Request | Give back exactly the lines from the beginning of the listing below to the line holding "bg.inputs[0].default_value = (0.60, 0.68, 0.78, 1);", both ends included; the pictures stay out.

Available data |
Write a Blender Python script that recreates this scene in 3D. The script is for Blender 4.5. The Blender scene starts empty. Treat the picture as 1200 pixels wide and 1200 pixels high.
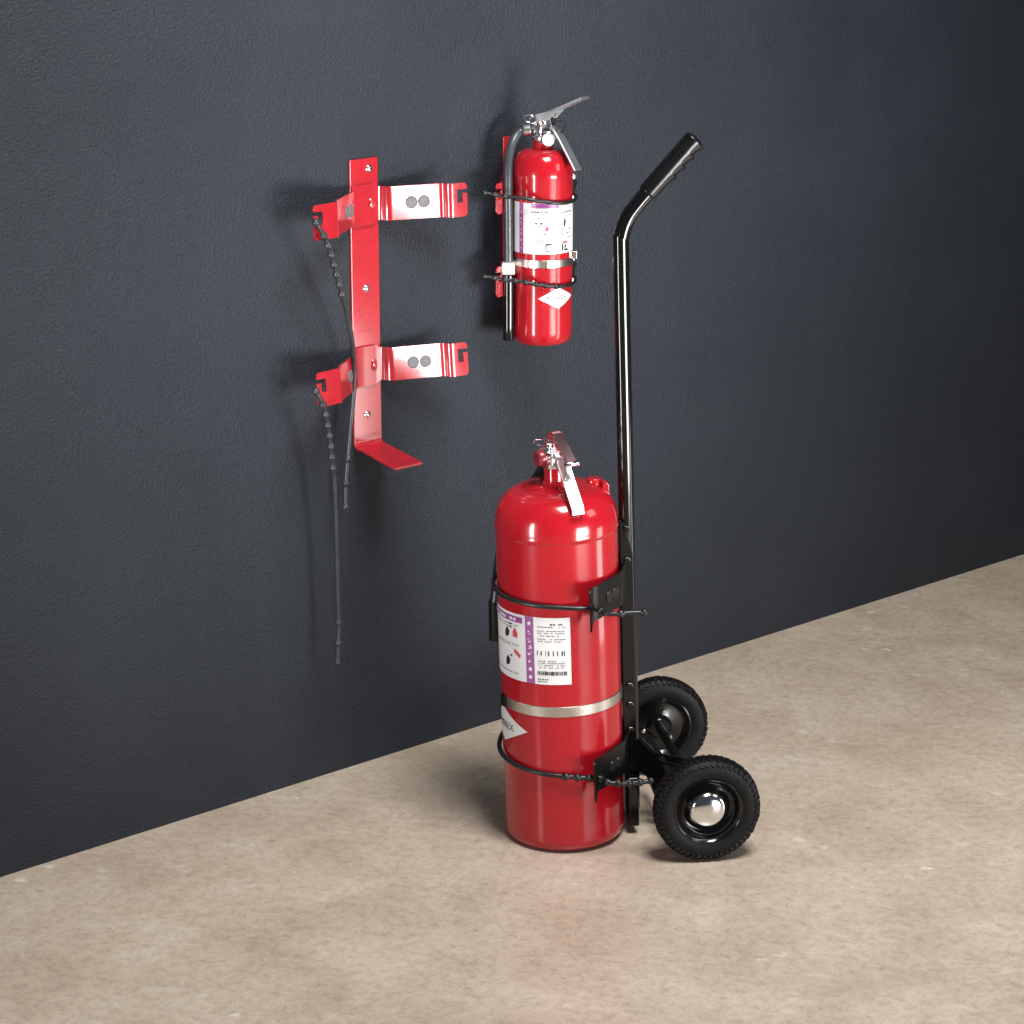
import bpy, bmesh, math, random
from mathutils import Vector, Matrix, Euler
random.seed(7)
R_ = math.radians
scene = bpy.context.scene
COL = scene.collection

# ------------------------------------------------------------------ camera
cam_d = bpy.data.cameras.new('camera')
cam = bpy.data.objects.new('camera', cam_d); COL.objects.link(cam)
cam.location = (0, 0, 1.554)
cam.rotation_euler = (R_(90 - 16.5), 0, 0)
cam_d.sensor_width = 36; cam_d.lens = 90
cam_d.clip_start = 0.05; cam_d.clip_end = 100
scene.camera = cam

# ------------------------------------------------------------------ world and studio lamps
world = bpy.data.worlds.new('World'); scene.world = world
world.use_nodes = True
bg = world.node_tree.nodes['Background']
bg.inputs[0].default_value = (0.60, 0.68, 0.78, 1); bg.inputs[1].default_value = 0.08

def area(name, loc, target, sx, sy, power, col=(1, 1, 1), spread=180):
    d = bpy.data.lights.new(name, 'AREA'); d.shape = 'RECTANGLE'
    d.size = sx; d.size_y = sy; d.energy = power; d.color = col; d.spread = R_(spread)
    o = bpy.data.objects.new(name, d); COL.objects.link(o)
    o.location = loc
    o.rotation_euler = (Vector(target) - Vector(loc)).to_track_quat('-Z', 'Y').to_euler()
    return o
area('key_softbox', (1.66, 2.12, 0.33), (0.10, 3.9, 0.92), 0.90, 0.66, 9.0, (1.0, 0.985, 0.965), 58)
area('right_strip_softbox', (1.22, 3.42, 0.20), (0.08, 3.58, 0.30), 0.24, 0.36, 2.0, (1.0, 0.98, 0.96))
area('upper_right_softbox', (1.45, 3.20, 1.30), (0.08, 3.60, 0.55), 0.45, 0.45, 3.2, (1.0, 0.99, 0.98))
area('left_strip_softbox', (-0.92, 2.58, 0.50), (0.05, 3.9, 0.70), 0.15, 0.72, 2.3, (1.0, 0.99, 0.98), 60)
area('overhead_softbox', (0.62, 2.55, 2.85), (0.25, 3.15, 0.3), 0.9, 0.9, 108, (1.0, 0.985, 0.96))

scene.view_settings.view_transform = 'Standard'
scene.view_settings.look = 'None'
scene.view_settings.exposure = 0
scene.view_settings.gamma = 1
scene.view_settings.use_curve_mapping = False
scene.render.engine = 'CYCLES'
scene.render.resolution_x = scene.render.resolution_y = 1024

# ------------------------------------------------------------------ material helpers
def new_mat(name):
    m = bpy.data.materials.new(name); m.use_nodes = True
    nt = m.node_tree
    return m, nt, nt.nodes['Principled BSDF']
def node(nt, kind, **kw):
    n = nt.nodes.new(kind)
    for k, v in kw.items():
        if k in n.inputs: n.inputs[k].default_value = v
        else: setattr(n, k, v)
    return n
def ramp(nt, stops):
    r = nt.nodes.new('ShaderNodeValToRGB'); e = r.color_ramp.elements
    while len(e) < len(stops): e.new(0.5)
    for el, (p, c) in zip(e, stops):
        el.position = p; el.color = c if len(c) == 4 else (*c, 1)
    return r
def obj_coord(nt):
    return nt.nodes.new('ShaderNodeTexCoord').outputs['Object']
def simple(name, col, rough=0.4, metal=0.0, coat=0.0, var=0.12, scale=60, bump=0.0, bscale=400, spec=0.5, rvar=0.12, crough=0.06, cior=1.5):
    """paint, rubber, metal: colour with slight wear variation, uneven gloss and a fine grain"""
    m, nt, p = new_mat(name); L = nt.links
    co = obj_coord(nt)
    nz = node(nt, 'ShaderNodeTexNoise', Scale=scale, Detail=5.0, Roughness=0.6); L.new(co, nz.inputs['Vector'])
    lo = tuple(max(0, c * (1 - var)) for c in col); hi = tuple(min(1, c * (1 + var)) for c in col)
    r = ramp(nt, [(0.3, lo), (0.7, hi)]); L.new(nz.outputs['Fac'], r.inputs['Fac'])
    L.new(r.outputs['Color'], p.inputs['Base Color'])
    mr = node(nt, 'ShaderNodeMapRange'); mr.inputs['To Min'].default_value = max(0.02, rough * (1 - rvar)); mr.inputs['To Max'].default_value = min(1, rough * (1 + rvar))
    nz2 = node(nt, 'ShaderNodeTexNoise', Scale=scale * 0.4, Detail=6.0); L.new(co, nz2.inputs['Vector'])
    L.new(nz2.outputs['Fac'], mr.inputs['Value']); L.new(mr.outputs['Result'], p.inputs['Roughness'])
    p.inputs['Metallic'].default_value = metal
    p.inputs['Coat Weight'].default_value = coat; p.inputs['Coat Roughness'].default_value = crough
    p.inputs['Specular IOR Level'].default_value = spec; p.inputs['Coat IOR'].default_value = cior
    if bump:
        b = node(nt, 'ShaderNodeBump'); b.inputs['Strength'].default_value = bump; b.inputs['Distance'].default_value = 0.001
        nz3 = node(nt, 'ShaderNodeTexNoise', Scale=bscale, Detail=2.0); L.new(co, nz3.inputs['Vector'])
        L.new(nz3.outputs['Fac'], b.inputs['Height']); L.new(b.outputs['Normal'], p.inputs['Normal'])
    return m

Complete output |
Write a Blender Python script that recreates this scene in 3D. The script is for Blender 4.5. The Blender scene starts empty. Treat the picture as 1200 pixels wide and 1200 pixels high.
import bpy, bmesh, math, random
from mathutils import Vector, Matrix, Euler
random.seed(7)
R_ = math.radians
scene = bpy.context.scene
COL = scene.collection

# ------------------------------------------------------------------ camera
cam_d = bpy.data.cameras.new('camera')
cam = bpy.data.objects.new('camera', cam_d); COL.objects.link(cam)
cam.location = (0, 0, 1.554)
cam.rotation_euler = (R_(90 - 16.5), 0, 0)
cam_d.sensor_width = 36; cam_d.lens = 90
cam_d.clip_start = 0.05; cam_d.clip_end = 100
scene.camera = cam

# ------------------------------------------------------------------ world and studio lamps
world = bpy.data.worlds.new('World'); scene.world = world
world.use_nodes = True
bg = world.node_tree.nodes['Background']
bg.inputs[0].default_value = (0.60, 0.68, 0.78, 1); bg.inputs[1].default_value = 0.08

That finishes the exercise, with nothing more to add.